Anmerkungen zur Strophe 9

  1. Auf Morgen geht’s. Die hellen Glöckchen wimmern
  2. Zur Armesündermette durch die Nacht.
  3. Ein Tor geht auf. In seinem Dunkel schimmern
  4. Eunuchenköpfe, faltig und verwacht.
  • Der eben gewonnene Eindruck bleibt hier bestehen bzw. verstärkt sich sogar.
  • Denn hier wird nicht mehr eine allgemeine Situation beschrieben, sondern ein besonderes Ereignis, wie man es zum Beispiel in einem Angsttraum erlebt.

Anmerkungen zur Strophe 10

  1. Vor steilen Stufen schwankt des Wirtes Fahne,
  2. Ein Totenkopf mit zwei gekreuzten Knochen.
  3. Man sieht die Schläfer ruhn, wo sie gebrochen
  4. Um sich herum die höllischen Arkane.
  • Auch diese Strophe hat nicht mehr viel mit konkreter Wirklichkeit zu tun. Die Horrorgeschichte wird einfach fortgeführt.
  • Am einfachsten hilft hier wohl die Vorstellung, die für viele expressionistische Gedichte gilt: Man will etwas Bestimmtes ausdrücken, aber eher ein Gefühl als einen Sachverhalt. Und dann sucht man sich einigermaßen passende Bilder, die das eigentlich nur individuell bzw. sehr subjektiv illustrieren.
  • Ein gemeinsames Verständnis zwischen Autor beziehungsweise lyrischem Ich und Leser ist so kaum möglich.

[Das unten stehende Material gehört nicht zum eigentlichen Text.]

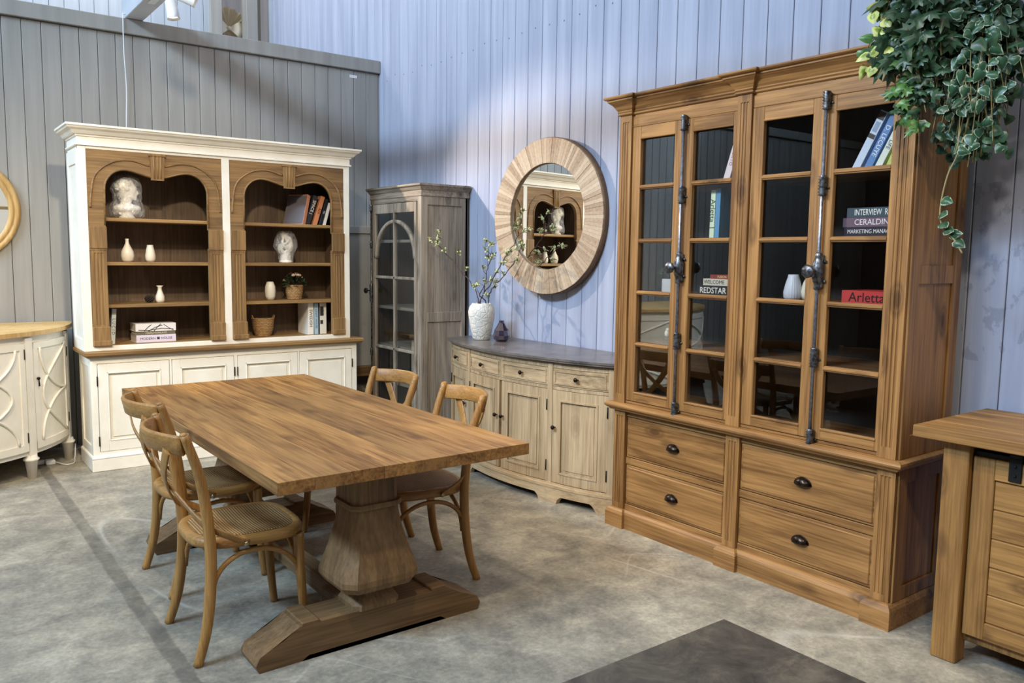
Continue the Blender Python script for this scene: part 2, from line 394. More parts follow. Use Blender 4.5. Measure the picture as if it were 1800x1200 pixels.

Anmerkungen zur Strophe 11

  1. Am Mauertor, in Krüppeleitelkeit
  2. Bläht sich ein Zwerg in rotem Seidenrocke,
  3. Er schaut hinauf zur grünen Himmelsglocke,
  4. Wo lautlos ziehn die Meteore weit.
  • Der Autor kann es nicht lassen, die letzte Strophe noch mit einer besonders negativen Bemerkung über einen behinderten Menschen zu versehen.
  • Offensichtlich gibt es für ihn nur eine einzige Erklärung, wenn ein solcher Mensch versucht, sich zumindest ein bisschen schön anzuziehen.
  • Für das lyrische Ich/den Autor ist das nur ein Zeichen von Eitelkeit.
  • Und warum am Ende die Himmelsglocke grün ist und Meteore auch noch vorbeiziehen müssen, lassen wir mal das Geheimnis des Autos sein.

Zusammenfassung und Ausblick

  • Insgesamt ein Gedicht, das man am Anfang kurzzeitig als eine ernstzunehmende Beschreibung sozialen Elends versteht. Umso größer ist dann die Enttäuschung, wenn daraus nichts anderes wird als eine billige Horrorvision, mit der man als Leser wenig anfangen kann.
  • Im Unterschied etwa zu dem Gedicht „Der Gott der Stadt“ ist diesem Gedicht zumindest im zweiten Teil und in der Gesamtaussage kein konkreter Sinn zu entnehmen.
  • Anmerkung:
    Vielleicht könnte man das auch noch mit dem Gedicht „Die Irren“ vergleichen. Auch dort ist wenig Mitmenschlichkeit zu spüren, aber das kann man wenigstens dem Umstand zuschreiben dass hier ohne Beschönigung die Wirklichkeit in früheren Zeiten beschrieben wird, was den Umgang mit Geisteskranken angeht. Hier aber werden ganz normale Menschen präsentiert, allerdings in einer schlimmen Umgebung.
  • Außer dass man hungernden Kindern etwas zu essen geben könnte und blinde Menschen besser versorgen, enthält dieses Gedicht nichts Positives. Und auch das muss man sich eher noch auf einem Umweg erschließen.

Kreativ-Anregungen

Man könnte sich probeweise mal mal vorstellen, dass ein paar expressionistische Dichter, gut versorgt von ihren wohlhabenden Eltern, abends in der Kneipe sitzen und sich gegenseitig ihre Gedichte vorlesen. Man muss befürchten, dass die Zuhörer dann – wie beabsichtigt – doch ein bisschen ins Gruseln kommen, sich mit einem: „Echt starker Text!“ aus der Affäre ziehen und sich dann der nächsten Alkoholrunde zuwenden.